But, ironically, there is also much strength here...made manifest by God in the lives of these same people. Some of the strongest, funniest, most loving people in this church are the ones in the wheelchairs and with the missing body parts. Some of the most spiritually bold and tenacious among us are the ones with chronic conditions who never know what their bodies or minds will allow them or prevent them from doing on any given day. Some of the most devoted, committed and gentle people here are ones who have lost their families over the issue of identity. Some of the most creative, responsible, and dependable people here are the ones dealing with those difficult "traps" of everyday living. These are the lives that also prove God's grace is sufficient in all things...and that God's strength comes through the most when we are weak.
A lot of us only want to hear about how God can "fix" things...that prayer can change things...that enough faith will make everything O.K. and that in Christ we can overcome anything. But we need to understand what all that really means. Sometimes God's way of "fixing" things is not ours. Sometimes prayer is meant to change us, not the circumstances. Enough faith can make us emotionally O.K. in spite ofthe chaos around us. In Christ, we can rise above the challenges we face and gain a wider spiritual perspective that allows us to live, at peace, through whatever life may bring.
This is not a message intended to give you 3 easy steps to fix your life.
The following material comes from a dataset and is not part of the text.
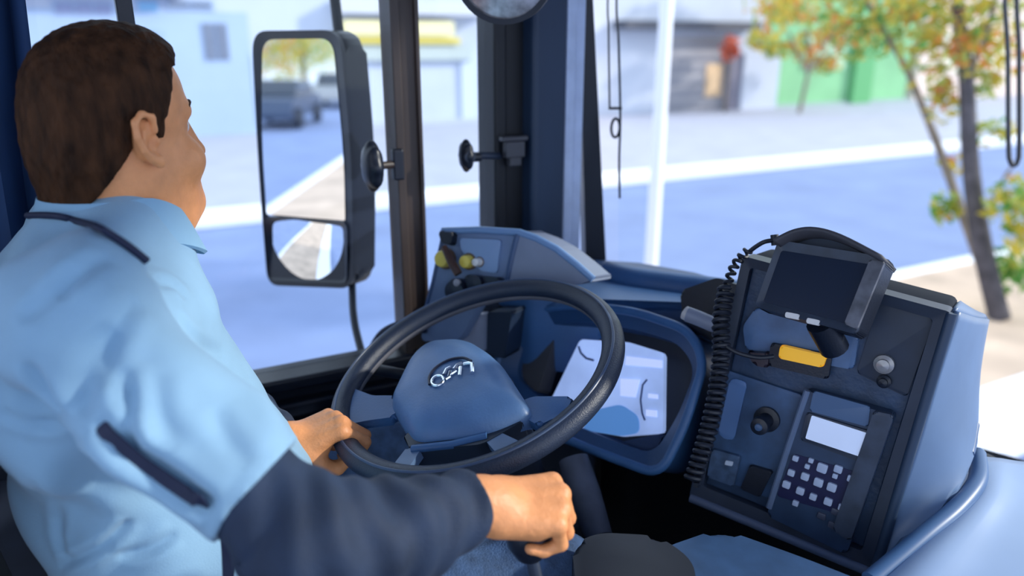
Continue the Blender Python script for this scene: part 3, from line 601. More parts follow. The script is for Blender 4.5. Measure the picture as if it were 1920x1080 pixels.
b = MB(); b.tube([kf.at(*q_, .012) for q_ in K([(1300, 928), (1470, 998), (1640, 1068)])], .008, 10); b.build('bottom_edge', mat('edge_slate', (.10, .135, .22), .4), con, True)
b = MB(); b.prism(rpoly(K([(1395, 610), (1420, 575), (1612, 628), (1602, 692), (1400, 655)]), .008), -.004, .006, kf.at, .003); b.build('upper_plate', mat('upper_plate', (.075, .145, .29), .4, noise=.2, nscale=30), con, True)
b = MB(); b.prism(rpoly(K([(1650, 560), (1752, 598), (1700, 745), (1606, 700)]), .006), -.004, .0, kf.at, .002); b.build('blank_plate', mat('blank_navy', (.012, .024, .052), .45, noise=.2), con, True)
b = MB(); b.prism(rpoly(K([(1355, 690), (1512, 742), (1448, 935), (1325, 885)]), .008), -.004, .004, kf.at, .003); b.build('left_plate', mat('left_plate', (.035, .080, .175), .45, noise=.3, nscale=26), con, True)
b = MB(); b.prism(rpoly(K([(1372, 706), (1404, 714), (1378, 826), (1348, 815)]), .010), .004, .007, kf.at, .002); b.build('smooth_pad', mat('smooth_pad', (.085, .17, .36), .4), con, True)
b = MB(); b.prism(rpoly(K([(1340, 838), (1392, 852), (1380, 908), (1330, 890)]), .004), .004, .012, kf.at, .003); b.build('switch_block', mat('switch_block', (.05, .09, .17), .4, noise=.4, nscale=60), con, True)
b = MB(); b.prism(rpoly(K([(1366, 858), (1380, 861), (1378, 869), (1364, 866)]), .002), .012, .014, kf.at); b.build('switch_legend', mat('legend_white', (.5, .58, .72), .4), con)
b = MB(); b.prism(rpoly(K([(1410, 868), (1452, 880), (1428, 928), (1392, 912)]), .004), .004, .012, kf.at, .003); b.build('black_socket', black, con, True)
b = MB(); c_ = kf.at(*kf.uv(1440, 784), .004); b.lathe([(.020, 0), (.020, .006), (.012, .008), (.010, .03), (.014, .034), (.013, .044), (0, .047)], c_, kf.N, 24); b.build('joystick_knob', black, con, True)
b = MB(); b.lathe([(.006, .0465), (.005, .049), (0, .0495)], c_, kf.N, 14); b.build('knob_centre', mat('knob_blue', (.05, .10, .2), .3), con, True)
# orange lamp
b = MB(); b.prism(rpoly(K([(1450, 640), (1564, 662), (1556, 708), (1444, 682)]), .006), .004, .014, kf.at, .004); lh = b.build('lamp_housing', black, con, True)
om = mat('orange_lens', (.80, .42, .02), .3, emit=.22)
b = MB(); b.prism(rpoly(K([(1464, 647), (1551, 667), (1543, 689), (1460, 671)], .02), .005), .012, .023, kf.at, .003); b.build('orange_lens', om, lh, True)
b = MB(); b.prism(rpoly(K([(1408, 656), (1448, 658), (1446, 685), (1420, 680)]), .006), .002, .02, kf.at, .005); b.build('lamp_lever', mat('lever_dark', (.025, .018, .03), .4), con, True)
for x, y, r_, n_ in ((1658, 682, .0085, 'silver_button'), (1658, 714, .006, 'small_button')):
    c_ = kf.at(*kf.uv(x, y)); b = MB(); b.lathe([(r_*1.6, -.002), (r_*1.6, .006), (r_, .008), (r_, .014), (0, .016)], c_, kf.N, 20); b.build(n_, mat('button_grey', (.34, .33, .34), .3, metal=.4) if r_ > .007 else black, con, True)
# cowl at the right of the console
def loft(mb, rows):
    n = len(rows[0]); mb.add([p for r in rows for p in r], [(j*n+i, j*n+i+1, (j+1)*n+i+1, (j+1)*n+i) for j in range(len(rows)-1) for i in range(n-1)]); return mb
def rowx(pts, n=14): return spline(pts, 5)
b = MB(); Lf = [kf.at(*kf.uv(x, y), .002) for x, y in ((1790, 582), (1752, 700), (1712, 838), (1672, 965), (1640, 1072), (1618, 1150))]
Rt = [P(*q_) for q_ in ((1842, 600, 1.30), (1830, 690, 1.25), (1826, 800, 1.18), (1818, 850, 1.13), (1760, 965, 1.06), (1660, 1100, 1.0))]
rows = []
for l, r in zip(Lf, Rt):
    m1 = l*.62+r*.38+V(.018, -.018, .006); m2 = l*.3+r*.7+V(.022, -.014, .008); rows.append(spline([l, m1, m2, r, r+V(-.04, .05, -.005)], 5))
rows = list(map(list, zip(*[spline(c_, 5) for c_ in zip(*rows)])))
loft(b, rows); o = b.build('side_cowl', pale_blue, con, True); md = o.modifiers.new('t', 'SOLIDIFY'); md.thickness = .006; md.offset = -1
top_row = rows[0][:16]; b = MB(); loft(b, [top_row, [p-kf.N*.05*(1-.6*i/15)+V(0, 0, -.001) for i, p in enumerate(top_row)], [p-kf.N*.11*(1-.8*i/15)+V(0, 0, -.003) for i, p in enumerate(top_row)]]); o = b.build('cowl_top', pale_blue, con, True); md = o.modifiers.new('t', 'SOLIDIFY'); md.thickness = .006; md.offset = 1
b = MB(); b.tube([P(1826, 795, 1.165), P(1816, 850, 1.12)], .008, 10); b.build('cowl_clip', mat('clip_slate', (.07, .12, .24), .4), con, True)
b = MB(); b.tube([kf.at(*kf.uv(x, y), .010) for x, y in ((1786, 585), (1640, 1072))], .0075, 10); b.build('edge_strip', mat('edge_strip', (.028, .052, .10), .4), con, True)

# pale lower cowl sweeping to the right
low = thing('lower_cowl', (-.4, 1.0, FZ), 'smooth pale blue moulded cowl sweeping round at the bottom right corner', 'cowl')
R1 = [P(*q_) for q_ in ((1826, 858, 1.20), (1775, 950, 1.09), (1690, 1045, 1.0), (1600, 1130, .95))]
R2 = [P(*q_) for q_ in ((1868, 858, 1.19), (1850, 930, 1.08), (1770, 1020, .99), (1690, 1110, .93))]
R3 = [P(*q_) for q_ in ((1925, 866, 1.20), (1915, 940, 1.10), (1875, 1030, 1.0), (1810, 1120, .93))]
R4 = [P(*q_) for q_ in ((2080, 880, 1.24), (2060, 960, 1.12), (2030, 1050, 1.0), (1980, 1150, .92))]
R0 = [p+V(-.03, .03, -.05) for p in R1]
cols = [spline(r, 5) for r in (R0, R1, R2, R3, R4)]; rows = [spline(list(c_), 5) for c_ in zip(*cols)]
b = MB(); loft(b, rows); o = b.build('curved_shell', pale_white, low, True); md = o.modifiers.new('t', 'SOLIDIFY'); md.thickness = .008; md.offset = -1
b = MB(); b.tube(spline([P(1632, 1090, .97), P(1735, 1003, 1.02), P(1795, 952, 1.06), P(1833, 900, 1.11), P(1832, 852, 1.17)], 6), .013, 14); b.build('rolled_edge', mat('rolled_edge', (.055, .13, .28), .4), low, True)
# keypad terminal on the console
ter = thing('keypad_terminal', kf.at(*kf.uv(1560, 900)), 'dark keypad terminal with pale display and rows of small keys on the console', 'terminal')
b = MB(); b.prism(rpoly(K([(1516, 726), (1682, 772), (1592, 1030), (1444, 958)]), .008), -.002, .020, kf.at, .005); b.build('case', mat('terminal_case', (.022, .046, .100), .42, noise=.2, nscale=30), ter, True)
b = MB(); b.tube([kf.at(*q_, .018) for q_ in K([(1514, 732), (1478, 838), (1442, 952)], .018)], .005, 8); b.build('left_edge', mat('slate_edge', (.12, .17, .28), .35), ter, True)
b = MB(); b.prism(rpoly(K([(1640, 768), (1678, 776), (1596, 1012), (1562, 990)], .02), .006), .018, .027, kf.at, .003); b.build('card_slot', mat('slot_slate', (.035, .05, .085), .4, noise=.3, nscale=40), ter, True)
b = MB(); b.prism(rpoly(K([(1526, 732), (1632, 762), (1628, 800), (1518, 770)], .02), .004), .018, .022, kf.at, .002); b.build('brow', mat('brow_slate', (.06, .12, .24), .4), ter, True)
b = MB(); b.prism(rpoly(K([(1514, 772), (1634, 808), (1622, 868), (1502, 824)], .02), .004), .018, .024, kf.at, .002); b.build('display_bezel', mat('bezel_navy', (.02, .03, .055), .4), ter, True)
lcd = mat('pale_lcd', (.50, .60, .82), .3, emit=.22, noise=.03)
b = MB(); b.prism(rpoly(K([(1522, 779), (1628, 813), (1617, 858), (1510, 822)], .025), .002), .022, .025, kf.at); b.build('display', lcd, ter)
b = MB(); b.prism(rpoly(K([(1488, 850), (1606, 885), (1580, 965), (1456, 930)], .02), .006), .018, .021, kf.at, .001); b.build('key_field', mat('key_field_navy', (.008, .010, .06), .4), ter, True)
keym = mat('key_white', (.42, .50, .68), .4)
for x, y, s_ in ((1492, 859, 6), (1521, 863, 5), (1542, 877, 10), (1572, 879, 8), (1596, 897, 7), (1484, 886, 7), (1510, 893, 8), (1535, 904, 9), (1560, 913, 9), (1566, 892, 5), (1475, 908, 8), (1501, 920, 8), (1525, 931, 7), (1553, 940, 8), (1579, 951, 7), (1492, 943, 6), (1514, 874, 5)):
    c_ = kf.uv(x, y, .022); a_ = s_*.00072; b = MB(); b.prism(rrect(c_[0]-a_, c_[1]-a_, c_[0]+a_, c_[1]+a_, a_*.35, 3), .020, .0255, kf.at, .0008); b.build('key', keym, ter, True)
for x, y in ((1566, 960), (1590, 975), (1560, 985), (1585, 1002), (1540, 968)):
    c_ = kf.uv(x, y, .022); b = MB(); b.prism(rrect(c_[0]-.006, c_[1]-.005, c_[0]+.006, c_[1]+.005, .002, 3), .018, .023, kf.at, .0008); b.build('dark_key', mat('key_dark', (.05, .06, .10), .4), ter, True)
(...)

There are thorns that can invade our lives when a "quick fix" is not an option. This is a message intended to remind us all that we have 3 choices about how we respond to the "thorns" in our iives.
We can curse them...blame God...give up hope...and "exist" as bitter and joyless shells. That's an option too many in the world have accepted. Please...don't be among them.
We can try to remove the thorns on our own. We can pretend we don't feel as badly as we do and fool pretty much no one. We can vow to just "get over it" and move on, while we continue to sink in emotional quicksand. We can light candles and rub rocks and wish upon stars. We can try to get rich quick by starting "I can do this myself.com."
Or...we can face the reality of our weaknesses and needs and ask the Lord, if removing them is not an option, then to give us the strength and the courage and the faith to get through it and to carry on the very best way we can, each and every day...knowing that we are dependant on the grace of God. As our choir sang this morning, from Psalm 121: "I lift up my eyes to the hills - where does my help come from?
My help comes from the Lord, the Maker of heaven and earth." Amen.